Acho que a questão-chave é que a Grécia enfrentará um default. O país não tem como bancar as dívidas que assumiu, especialmente com as taxas de juros exigidas pelo mercado. Então, o acordo que está sendo negociado para tentar fazer com que detentores privados de títulos gregos aceitem uma operação de swap é na verdade um default. Eles receberão 80 centavos por 1 dólar e, assim, perderão 20% em termos do valor de seus títulos. Mas acho que isso é apenas o início. Acho que haverá trocas em proporções ainda maiores porque a Grécia não está em condições de lidar com isso.

Acho que a Alemanha tem tentado se ater ao conceito original do euro, ao Tratado de Maastricht, e descobriu que, se fizer isso, países como a Grécia e talvez outros enfrentarão um default. Então a Alemanha está sendo pressionada a assumir um papel mais ativo, usando o BCE e apoiando o Fundo de Estabilidade Financeira para ajudar esses países periféricos. Mas ela não está assumindo a liderança ao fazer isso, porque acho que o mercado está arrastando a Alemanha para uma direção diferente da que o público alemão gostaria.

Então, como essa crise pode ser detida e, talvez ainda mais importante, quem pode detê-la?

Não tenho certeza de que ela realmente possa ser detida, pois acho que a Grécia está entrando num default. E, se isso acontecer, as pessoas vão dizer que é algo trágico e doloroso, mas não é verdade. Já vimos defaults em muitos países, os quais os ajudaram a sanar suas contas. Mas acredito que isso levará a um default de Portugal.

O que não sabemos é quão fraca é a situação na Itália e na Espanha. Não se consegue uma análise honesta da situação orçamentária, das perspectivas e dos bancos em nenhum desses dois países.

A Grécia deveria, então, abandonar o euro? É isso que você defende?

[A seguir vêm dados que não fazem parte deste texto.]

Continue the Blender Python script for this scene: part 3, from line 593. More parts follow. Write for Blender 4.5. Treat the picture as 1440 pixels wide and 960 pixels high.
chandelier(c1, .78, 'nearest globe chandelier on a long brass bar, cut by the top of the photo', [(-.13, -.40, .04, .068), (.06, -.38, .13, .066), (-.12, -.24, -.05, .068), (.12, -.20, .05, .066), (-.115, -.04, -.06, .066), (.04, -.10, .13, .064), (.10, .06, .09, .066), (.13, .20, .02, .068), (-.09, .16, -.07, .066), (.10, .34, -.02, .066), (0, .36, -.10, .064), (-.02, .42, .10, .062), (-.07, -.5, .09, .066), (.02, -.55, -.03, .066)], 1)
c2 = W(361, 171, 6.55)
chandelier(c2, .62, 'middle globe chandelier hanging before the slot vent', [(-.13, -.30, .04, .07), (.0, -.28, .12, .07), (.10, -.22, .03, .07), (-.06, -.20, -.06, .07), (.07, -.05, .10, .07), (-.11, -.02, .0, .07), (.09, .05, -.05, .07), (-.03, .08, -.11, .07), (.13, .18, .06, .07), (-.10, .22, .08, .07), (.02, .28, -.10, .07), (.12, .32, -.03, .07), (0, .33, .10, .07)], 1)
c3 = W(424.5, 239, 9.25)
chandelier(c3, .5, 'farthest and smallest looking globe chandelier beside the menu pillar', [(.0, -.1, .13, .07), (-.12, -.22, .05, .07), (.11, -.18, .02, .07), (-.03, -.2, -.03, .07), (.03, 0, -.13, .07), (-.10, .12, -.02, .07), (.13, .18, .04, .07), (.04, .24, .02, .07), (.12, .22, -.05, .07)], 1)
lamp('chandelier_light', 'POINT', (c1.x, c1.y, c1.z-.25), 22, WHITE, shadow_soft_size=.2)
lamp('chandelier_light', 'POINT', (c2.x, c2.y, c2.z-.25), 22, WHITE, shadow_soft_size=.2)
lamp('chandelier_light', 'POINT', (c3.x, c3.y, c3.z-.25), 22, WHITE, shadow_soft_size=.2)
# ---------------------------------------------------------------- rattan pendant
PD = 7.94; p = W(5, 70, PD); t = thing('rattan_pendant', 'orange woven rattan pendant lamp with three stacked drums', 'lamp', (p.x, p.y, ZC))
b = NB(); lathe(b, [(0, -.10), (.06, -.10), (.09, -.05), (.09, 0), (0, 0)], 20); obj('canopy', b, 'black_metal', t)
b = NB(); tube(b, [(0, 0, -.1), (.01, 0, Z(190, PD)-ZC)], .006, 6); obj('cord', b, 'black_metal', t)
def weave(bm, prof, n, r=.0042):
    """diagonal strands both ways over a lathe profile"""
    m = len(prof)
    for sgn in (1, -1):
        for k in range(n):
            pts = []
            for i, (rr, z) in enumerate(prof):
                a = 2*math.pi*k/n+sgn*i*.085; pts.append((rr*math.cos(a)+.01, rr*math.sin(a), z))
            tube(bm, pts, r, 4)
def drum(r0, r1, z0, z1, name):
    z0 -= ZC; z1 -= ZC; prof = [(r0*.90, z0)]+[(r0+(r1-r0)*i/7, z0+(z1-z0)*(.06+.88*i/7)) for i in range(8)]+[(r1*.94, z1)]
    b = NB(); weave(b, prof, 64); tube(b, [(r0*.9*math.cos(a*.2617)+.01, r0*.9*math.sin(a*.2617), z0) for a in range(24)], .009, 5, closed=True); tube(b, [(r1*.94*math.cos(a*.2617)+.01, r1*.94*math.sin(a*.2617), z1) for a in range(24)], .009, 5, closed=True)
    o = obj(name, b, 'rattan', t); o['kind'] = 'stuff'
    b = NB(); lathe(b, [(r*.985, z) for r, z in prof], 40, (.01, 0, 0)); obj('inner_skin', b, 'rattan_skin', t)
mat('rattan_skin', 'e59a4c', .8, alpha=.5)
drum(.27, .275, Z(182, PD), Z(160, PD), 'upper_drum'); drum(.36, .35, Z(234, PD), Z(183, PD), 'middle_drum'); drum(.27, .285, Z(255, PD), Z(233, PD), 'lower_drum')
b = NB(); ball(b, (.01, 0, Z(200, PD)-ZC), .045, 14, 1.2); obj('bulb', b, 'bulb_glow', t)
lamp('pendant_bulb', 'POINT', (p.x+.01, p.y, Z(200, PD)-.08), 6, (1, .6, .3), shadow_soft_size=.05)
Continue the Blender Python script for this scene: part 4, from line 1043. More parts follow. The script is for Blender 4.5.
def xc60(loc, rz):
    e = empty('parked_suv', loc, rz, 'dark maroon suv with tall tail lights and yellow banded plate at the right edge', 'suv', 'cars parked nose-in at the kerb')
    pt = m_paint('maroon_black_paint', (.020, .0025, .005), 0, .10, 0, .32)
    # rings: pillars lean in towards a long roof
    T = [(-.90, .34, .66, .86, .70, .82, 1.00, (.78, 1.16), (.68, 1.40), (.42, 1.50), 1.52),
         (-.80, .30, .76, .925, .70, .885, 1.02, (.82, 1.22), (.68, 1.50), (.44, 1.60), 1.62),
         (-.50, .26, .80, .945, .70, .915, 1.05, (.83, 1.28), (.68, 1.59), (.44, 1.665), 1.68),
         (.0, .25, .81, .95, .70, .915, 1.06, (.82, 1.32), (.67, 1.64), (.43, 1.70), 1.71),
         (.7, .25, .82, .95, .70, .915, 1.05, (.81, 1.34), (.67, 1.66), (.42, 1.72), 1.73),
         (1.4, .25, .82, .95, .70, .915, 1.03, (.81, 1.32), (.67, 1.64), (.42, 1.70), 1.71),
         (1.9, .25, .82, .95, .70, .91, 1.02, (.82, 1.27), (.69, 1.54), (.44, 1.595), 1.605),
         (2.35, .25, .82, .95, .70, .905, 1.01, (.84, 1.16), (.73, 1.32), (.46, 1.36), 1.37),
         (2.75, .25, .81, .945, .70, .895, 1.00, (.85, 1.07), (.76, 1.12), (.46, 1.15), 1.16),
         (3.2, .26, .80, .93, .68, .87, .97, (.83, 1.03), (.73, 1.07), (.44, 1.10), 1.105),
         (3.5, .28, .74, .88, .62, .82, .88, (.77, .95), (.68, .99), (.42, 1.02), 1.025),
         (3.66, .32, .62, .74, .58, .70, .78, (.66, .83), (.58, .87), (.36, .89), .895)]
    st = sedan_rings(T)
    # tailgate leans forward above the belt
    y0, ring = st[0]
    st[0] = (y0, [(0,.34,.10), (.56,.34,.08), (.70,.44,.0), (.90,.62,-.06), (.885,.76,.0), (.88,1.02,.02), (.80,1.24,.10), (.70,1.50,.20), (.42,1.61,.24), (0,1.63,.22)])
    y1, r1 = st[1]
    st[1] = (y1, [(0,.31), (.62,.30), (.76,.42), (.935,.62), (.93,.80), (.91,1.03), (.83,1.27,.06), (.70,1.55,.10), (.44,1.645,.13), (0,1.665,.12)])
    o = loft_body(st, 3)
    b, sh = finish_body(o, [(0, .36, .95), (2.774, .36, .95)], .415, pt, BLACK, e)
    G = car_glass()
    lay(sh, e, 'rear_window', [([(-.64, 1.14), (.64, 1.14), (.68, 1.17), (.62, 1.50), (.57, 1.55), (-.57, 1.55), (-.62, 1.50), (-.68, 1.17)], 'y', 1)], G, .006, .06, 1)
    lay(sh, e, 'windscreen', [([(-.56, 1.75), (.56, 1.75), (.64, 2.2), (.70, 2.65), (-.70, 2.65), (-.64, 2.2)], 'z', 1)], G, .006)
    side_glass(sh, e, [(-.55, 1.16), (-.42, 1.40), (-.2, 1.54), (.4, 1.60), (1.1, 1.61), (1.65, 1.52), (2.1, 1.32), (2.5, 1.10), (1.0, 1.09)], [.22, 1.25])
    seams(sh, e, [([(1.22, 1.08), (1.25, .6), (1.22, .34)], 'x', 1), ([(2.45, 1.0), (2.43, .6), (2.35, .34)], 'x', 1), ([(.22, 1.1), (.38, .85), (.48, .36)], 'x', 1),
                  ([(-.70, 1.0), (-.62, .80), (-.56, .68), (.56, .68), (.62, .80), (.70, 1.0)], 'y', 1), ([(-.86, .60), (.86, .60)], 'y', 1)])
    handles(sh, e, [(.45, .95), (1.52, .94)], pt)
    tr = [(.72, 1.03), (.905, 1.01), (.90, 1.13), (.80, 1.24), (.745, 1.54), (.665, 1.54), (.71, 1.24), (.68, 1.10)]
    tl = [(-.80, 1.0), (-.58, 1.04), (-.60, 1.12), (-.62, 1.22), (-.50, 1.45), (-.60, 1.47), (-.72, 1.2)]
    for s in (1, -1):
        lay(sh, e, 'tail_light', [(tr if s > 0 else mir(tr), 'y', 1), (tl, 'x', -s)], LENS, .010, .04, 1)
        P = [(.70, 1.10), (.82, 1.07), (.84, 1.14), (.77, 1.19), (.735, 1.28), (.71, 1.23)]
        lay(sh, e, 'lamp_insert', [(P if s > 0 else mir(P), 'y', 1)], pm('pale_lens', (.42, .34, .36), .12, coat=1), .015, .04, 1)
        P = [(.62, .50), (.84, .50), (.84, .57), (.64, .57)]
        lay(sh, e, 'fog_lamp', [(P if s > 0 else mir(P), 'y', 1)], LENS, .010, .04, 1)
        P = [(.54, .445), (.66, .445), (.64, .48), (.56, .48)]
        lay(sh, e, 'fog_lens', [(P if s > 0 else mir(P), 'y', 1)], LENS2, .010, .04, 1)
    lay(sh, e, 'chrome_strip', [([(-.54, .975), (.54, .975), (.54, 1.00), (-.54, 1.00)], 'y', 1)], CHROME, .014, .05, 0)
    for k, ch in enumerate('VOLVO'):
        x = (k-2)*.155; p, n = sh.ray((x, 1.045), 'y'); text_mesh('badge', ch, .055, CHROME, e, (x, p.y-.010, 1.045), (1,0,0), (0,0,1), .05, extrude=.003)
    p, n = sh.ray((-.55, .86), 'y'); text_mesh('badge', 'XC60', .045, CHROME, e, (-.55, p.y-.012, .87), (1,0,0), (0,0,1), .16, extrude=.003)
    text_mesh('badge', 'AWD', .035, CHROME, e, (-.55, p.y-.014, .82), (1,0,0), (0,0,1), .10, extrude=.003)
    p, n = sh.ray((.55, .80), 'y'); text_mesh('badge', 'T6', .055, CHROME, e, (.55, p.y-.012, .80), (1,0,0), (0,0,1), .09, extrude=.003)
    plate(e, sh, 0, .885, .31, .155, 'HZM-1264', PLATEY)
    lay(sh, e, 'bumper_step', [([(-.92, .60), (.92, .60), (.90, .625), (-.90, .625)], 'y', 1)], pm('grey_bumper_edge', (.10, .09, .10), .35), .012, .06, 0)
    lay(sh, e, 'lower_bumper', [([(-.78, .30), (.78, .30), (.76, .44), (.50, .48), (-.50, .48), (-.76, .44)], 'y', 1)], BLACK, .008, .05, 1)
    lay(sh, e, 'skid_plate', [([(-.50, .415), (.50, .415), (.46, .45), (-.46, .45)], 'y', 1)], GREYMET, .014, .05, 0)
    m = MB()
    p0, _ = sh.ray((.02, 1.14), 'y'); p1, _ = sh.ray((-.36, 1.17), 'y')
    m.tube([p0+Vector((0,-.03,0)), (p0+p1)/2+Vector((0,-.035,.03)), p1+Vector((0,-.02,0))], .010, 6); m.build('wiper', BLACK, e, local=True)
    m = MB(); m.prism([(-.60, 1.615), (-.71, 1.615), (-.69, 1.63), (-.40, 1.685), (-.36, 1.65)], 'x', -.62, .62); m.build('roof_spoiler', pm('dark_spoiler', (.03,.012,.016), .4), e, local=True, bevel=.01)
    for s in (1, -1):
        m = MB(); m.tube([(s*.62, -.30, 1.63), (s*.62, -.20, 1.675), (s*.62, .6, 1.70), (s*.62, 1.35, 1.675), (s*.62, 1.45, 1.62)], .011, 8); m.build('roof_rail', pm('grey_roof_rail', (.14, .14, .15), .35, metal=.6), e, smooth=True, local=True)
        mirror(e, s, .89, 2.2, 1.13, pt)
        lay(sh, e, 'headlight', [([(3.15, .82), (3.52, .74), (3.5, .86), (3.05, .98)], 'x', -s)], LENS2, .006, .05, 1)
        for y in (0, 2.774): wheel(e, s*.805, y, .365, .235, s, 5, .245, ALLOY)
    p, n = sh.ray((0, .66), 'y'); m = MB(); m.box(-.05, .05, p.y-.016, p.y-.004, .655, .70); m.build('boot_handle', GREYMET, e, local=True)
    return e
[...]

Eu acho que isso seria do interesse da Grécia. Porque mesmo que a situação da dívida seja resolvida temporariamente, mesmo que o país esteja em condições, seja pela ajuda que recebe dos outros, seja pela própria habilidade, de evitar default em parte da sua dívida, a questão é o que acontecerá depois. A Grécia não consegue superávits há anos e não tem um crescimento de produtividade e de mercado como o da Alemanha. Então, como ela poderá se tornar mais competitiva?

Numa economia com uma taxa de câmbio flutuante, com a capacidade de ajustá-la ao mercado ou permitir que ea responda ao mercado, a taxa de câmbio grega cairia gradualmente ao longo do tempo, e isso tornaria os seus produtos mais competitivos. Mas, com a taxa de câmbio do euro fixa, não há nada que possa ser feito nesse sentido.

Você sempre foi um eurocético. Acredita que o euro ainda estará em circulação daqui a cinco anos?

Isso é muito difícil de dizer. Provavelmente o euro sobreviverá, mas alguns países o abandonarão e retomarão suas moedas nacionais. Sugeri no passado que a Grécia tirasse uma licença temporária, de modo que entrasse em acordo com os outros membros da UME para que retornasse a uma, digamos, "nova dracma" e tentasse pôr a casa em ordem.

E, uma vez que suas perspectivas fossem boas e que a dívida e o deficit orçamentário estivessem baixos, então a Grécia poderia candidatar-se novamente para a UME. Seria possível estender esse princípio a Portugal e talvez a outros países.

Dê-nos a sua previsão: como estarão a economia e a política europeias dentro de 15 anos?

Não tenho certeza, apesar de todos os elogios que você fez à minha capacidade de previsão, de que eu possa olhar para daqui a 15 anos e dizer o que estará acontecendo na Europa. Mas acho que provavelmente veremos que nem todos os países que hoje fazem parte da união monetária continuarão a pertencer a ela. E eu ficarei surpreso se a Europa adotar o tipo de sistema fiscal que os Estados Unidos têm, com uma autoridade fiscal central que estabelece as taxas de impostos e depois redistribui o dinheiro entre os países europeus.

Martin Feldstein é um dos economistas mais destacados dos Estados Unidos. É professor de economia na Universidade Harvard e trabalhou como presidente do conselho de assessores econômicos do presidente Ronald Reagan, de 1982 a 1984. Feldstein foi presidente e CEO da National Bureau of Economic Research até 2008. Em 2006, foi nomeado para o Conselho de Inteligência Externa (Foreign Intelligence Advisory Board) pelo presidente George W. Bush e, em 2009, como membro do Conselho de Recuperação Econômica (Economic Recovery Advisory Board ) por Barack Obama.